Voltar & Procurar - exposição na Galeria Gestual - Texto e acompanhamento crítico Lara Fuke - Porto Alegre, RS 2024
"Original é voltar às origens por um caminho diferente" Lara Fuke, 2024
Original é voltar às origens por um caminho diferente
Lembro-me de perguntarem à Lia sobre o trabalho Coelho do Avesso (1996): "Por
que virar o bicho de pelúcia do avesso e colocá-lo de frente a uma estufa? Não te parece
maldoso?", ao que ela respondeu "muito pelo contrário! Queria aquecer o interior dele,
deixar o bichinho quente por dentro". A Lia nunca se constrangeu em comunicar no
trabalho a sua relação afetiva com ele. Penso que com as pinturas não seria diferente.
Em mais de 40 anos de carreira, é na Galeria Gestual a terceira vez em que vemos uma
exposição de pinturas da artista — a primeira vez foi em 1985, Pintura em Repouso, no
MARGS, e a segunda, em 2018, com
Alegre.

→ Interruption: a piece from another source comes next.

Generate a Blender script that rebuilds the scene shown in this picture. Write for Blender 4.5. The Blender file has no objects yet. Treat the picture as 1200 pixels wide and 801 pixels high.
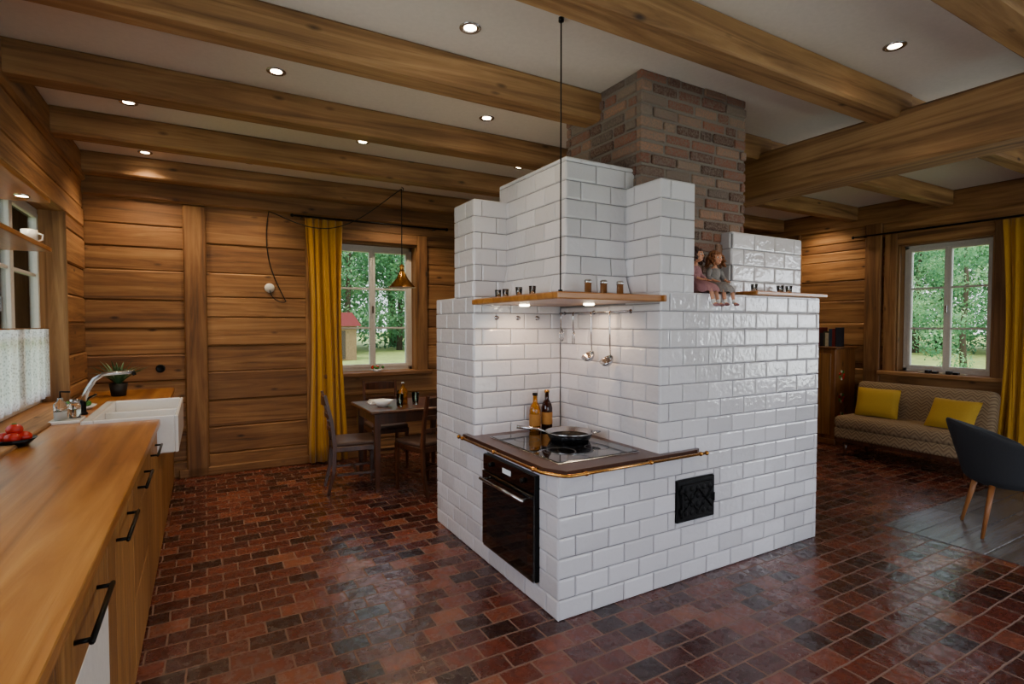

A diferença é que agora o interesse parece ter se voltado para algo muito
próprio, algo do interior.
Em sua trajetória, a artista envolve cuidado não só na maneira de trabalhar, como
também na lida com os materiais. O que vemos nas pinturas são, na maioria, paisagens
da janela do seu ateliê e trabalhos antigos, retratados em tinta acrílica sobre tela. Eis
uma pista para lermos o título da exposição, Voltar & Procurar. O ato de voltar é uma
virada, torção do corpo na direção contrária à que vinha vindo, que permite ver o que
passou, mas com um olhar de quem foi. É uma virada que, no caso da Lia, faz
reaparecer uma ampla variedade de trabalhos já feitos, e também uma mesma paisagem
que todo dia é diferente. Os retratos, tanto dos trabalhos quanto da paisagem,
demonstram uma curiosidade, uma vontade de repeti-los, uma procura que percorre
lugares já conhecidos. Como é mesmo que foram feitos esses trabalhos que agora
aparecem pintados na tela? Quais são seus contornos? Que cores e texturas têm e
podem vir a ter? Que escala terão agora? Como se relacionam uns com os outros na tela
de pintura? Quais as muitas maneiras de pintar uma mesma árvore, um mesmo morro?
Quantos cavalinhos pintados podem surgir a partir de um cavalinho laranja? Com quais
pinceladas a paisagem pode ser pintada? Quais cores essa paisagem pode ter?
Junto às pinturas, vemos também outros objetos, como as bonecas furadas, que
convidam à interioridade. Olhamos para dentro delas e elas já não separam o interior
do exterior, mas sim, deixam que o que é de fora se aqueça dentro delas e o que é de
dentro saia para esquentar o exterior. Diante desse vasto conjunto de obras, caberia
perguntar: por que voltar aos trabalhos antigos e insistir sobre a mesma paisagem na
pintura? Conhecendo seu gosto pelo avesso, aposto que minha mãe responderia que, ao
mesmo tempo que traz frescor para esses trabalhos, também os aquece. Assim como a
paisagem, que fica mais aquecida a cada vez que entra pra dentro do ateliê.